Keith was also concerned by a recent opinion piece by council chief of strategy Megan Tyler which appeared to suggest the council was holding back on addressing choppers over potential legal opposition from helicopter users with deep pockets.

It said: “any changes to the Unitary Plan to make recreational helicopter activity prohibited in residential and coastal areas would need to meet an extremely high legal bar, and there would likely be substantial opposition.”

Dirk Hudig and Don Mathieson wants to stop helicopter flights out of suburban Herne Bay.

In Quiet Sky’s submission on the TERP, it called on council to require carbon emissions to be a factor in resource consent decisions for helicopter flights.

“It’s a good document, but the aviation component is particularly anaemic and unlikely to achieve its targets. Its makes the council look impotent by having no suggested actions for itself,” it said.

The TERP does call to reduce aviation emissions by half, suggesting that air business travel could be replaced with faster interregional trains and coach buses, funded by the Government.

However, council said greenhouse gas inventory used to inform the TERP did not actually take leisure or business flights into account.

In other words, how much private helicopters contribute to Auckland’s transport emissions is hard to identify.

There’s no doubt cars pollute, and, that Aucklanders could reduce use.

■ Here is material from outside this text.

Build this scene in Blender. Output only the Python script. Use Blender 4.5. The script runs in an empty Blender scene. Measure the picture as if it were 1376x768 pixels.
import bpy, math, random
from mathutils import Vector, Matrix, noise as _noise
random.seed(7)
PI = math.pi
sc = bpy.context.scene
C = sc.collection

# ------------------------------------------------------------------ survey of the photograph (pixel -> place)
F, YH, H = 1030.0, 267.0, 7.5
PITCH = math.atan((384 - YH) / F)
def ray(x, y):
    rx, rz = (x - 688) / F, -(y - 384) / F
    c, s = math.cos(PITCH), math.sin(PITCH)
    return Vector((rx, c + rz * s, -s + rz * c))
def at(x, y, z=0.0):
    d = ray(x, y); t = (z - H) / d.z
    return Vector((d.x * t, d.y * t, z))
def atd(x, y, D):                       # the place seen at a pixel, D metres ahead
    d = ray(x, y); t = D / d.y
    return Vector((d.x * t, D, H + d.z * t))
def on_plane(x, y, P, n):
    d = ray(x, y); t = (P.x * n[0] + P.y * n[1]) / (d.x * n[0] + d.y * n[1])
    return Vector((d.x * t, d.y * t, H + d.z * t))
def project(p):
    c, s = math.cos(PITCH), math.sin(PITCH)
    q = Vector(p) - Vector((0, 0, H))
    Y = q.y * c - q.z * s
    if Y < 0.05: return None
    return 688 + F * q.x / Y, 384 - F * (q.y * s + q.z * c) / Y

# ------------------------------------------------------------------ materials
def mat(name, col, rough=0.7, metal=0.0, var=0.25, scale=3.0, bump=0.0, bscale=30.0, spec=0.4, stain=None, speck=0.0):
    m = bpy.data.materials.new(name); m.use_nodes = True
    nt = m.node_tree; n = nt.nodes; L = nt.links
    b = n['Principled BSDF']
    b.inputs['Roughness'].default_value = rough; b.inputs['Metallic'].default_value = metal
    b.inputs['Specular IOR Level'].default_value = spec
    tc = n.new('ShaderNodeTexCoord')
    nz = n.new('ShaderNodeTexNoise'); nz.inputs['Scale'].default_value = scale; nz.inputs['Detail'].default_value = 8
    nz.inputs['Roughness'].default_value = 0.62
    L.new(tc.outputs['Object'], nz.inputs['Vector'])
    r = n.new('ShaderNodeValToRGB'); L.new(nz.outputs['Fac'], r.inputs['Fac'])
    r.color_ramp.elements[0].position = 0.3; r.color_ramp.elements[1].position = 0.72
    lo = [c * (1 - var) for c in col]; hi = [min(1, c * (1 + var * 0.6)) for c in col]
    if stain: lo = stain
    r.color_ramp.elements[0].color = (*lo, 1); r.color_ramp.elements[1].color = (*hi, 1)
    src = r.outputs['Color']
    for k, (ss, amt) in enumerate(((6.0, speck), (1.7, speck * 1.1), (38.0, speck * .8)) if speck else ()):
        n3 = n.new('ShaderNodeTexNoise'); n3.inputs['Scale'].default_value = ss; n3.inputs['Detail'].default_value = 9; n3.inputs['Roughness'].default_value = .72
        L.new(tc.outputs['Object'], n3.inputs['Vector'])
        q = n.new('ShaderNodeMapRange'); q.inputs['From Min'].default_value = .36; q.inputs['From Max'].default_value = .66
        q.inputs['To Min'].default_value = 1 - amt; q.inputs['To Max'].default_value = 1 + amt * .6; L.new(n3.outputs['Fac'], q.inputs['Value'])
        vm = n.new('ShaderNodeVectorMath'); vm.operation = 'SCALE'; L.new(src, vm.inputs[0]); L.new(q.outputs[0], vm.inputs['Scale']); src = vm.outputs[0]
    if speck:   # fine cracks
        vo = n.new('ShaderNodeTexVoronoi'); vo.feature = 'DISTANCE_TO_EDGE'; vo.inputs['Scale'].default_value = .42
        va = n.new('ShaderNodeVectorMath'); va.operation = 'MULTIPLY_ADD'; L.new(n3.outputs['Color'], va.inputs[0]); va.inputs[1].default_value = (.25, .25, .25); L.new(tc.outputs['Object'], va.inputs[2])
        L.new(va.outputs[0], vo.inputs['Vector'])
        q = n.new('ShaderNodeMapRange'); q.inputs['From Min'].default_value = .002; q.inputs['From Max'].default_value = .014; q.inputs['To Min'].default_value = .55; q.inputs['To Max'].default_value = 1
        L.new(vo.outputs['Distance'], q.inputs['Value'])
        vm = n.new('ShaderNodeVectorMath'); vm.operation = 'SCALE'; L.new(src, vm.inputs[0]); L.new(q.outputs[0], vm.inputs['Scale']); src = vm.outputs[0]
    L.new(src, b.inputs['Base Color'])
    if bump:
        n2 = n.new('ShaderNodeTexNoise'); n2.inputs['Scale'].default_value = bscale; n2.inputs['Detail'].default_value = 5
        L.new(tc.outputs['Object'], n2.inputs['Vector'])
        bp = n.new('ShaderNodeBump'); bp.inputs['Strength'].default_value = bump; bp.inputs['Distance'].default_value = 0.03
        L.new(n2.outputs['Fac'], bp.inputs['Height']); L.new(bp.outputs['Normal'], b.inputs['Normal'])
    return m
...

The TERP attributes 72% or 3.5 million tonnes each year to cars, and shows people still take a car even if they’re only travelling a couple of kilometres.

However, helicopters are much more carbon intensive compared to their overall utility.

One Landcare Research NZ report estimates that aviation fuel emits 2.6kgs of CO2 per litre, while international organisation Carbon Independent places it at 3.8kgs a litre.

As a theoretical example, this would mean an Airbus H130 chopper, which was the subject of a recent consent application in Herne Bay, would expel around 340kgs of CO2 per hour.

In comparison, an average car expels 8.5kgs of CO2 an hour at 50kph, according to Government estimates.

A trip in an Airbus H130 helicopter to the Tara Iti golf course near Mangawhai, for example, would take 20 minutes and expel around 113kgs of CO2. Driving there would take an hour and a half and produce 17.1kgs.

Stuff asked if it was fair for council to expect people to reduce car use while high polluting aircraft was allowed to continue.

“The council has taken a leadership role in this space, which means leading in areas where we have control over the decision-making, and advocating in those where we don’t,” Jacques Victor said, council’s general manager of strategy and research.

The emissions plan does conceive of implementing “low emissions zones” that restrict use of private transport, but a council spokesperson said they had not been considered for restricting private aircraft.

“Our main role will be one of advocacy to central government and encouraging the aviation industry to play its part, partly through the development of low emission aviation fuels and vehicles.”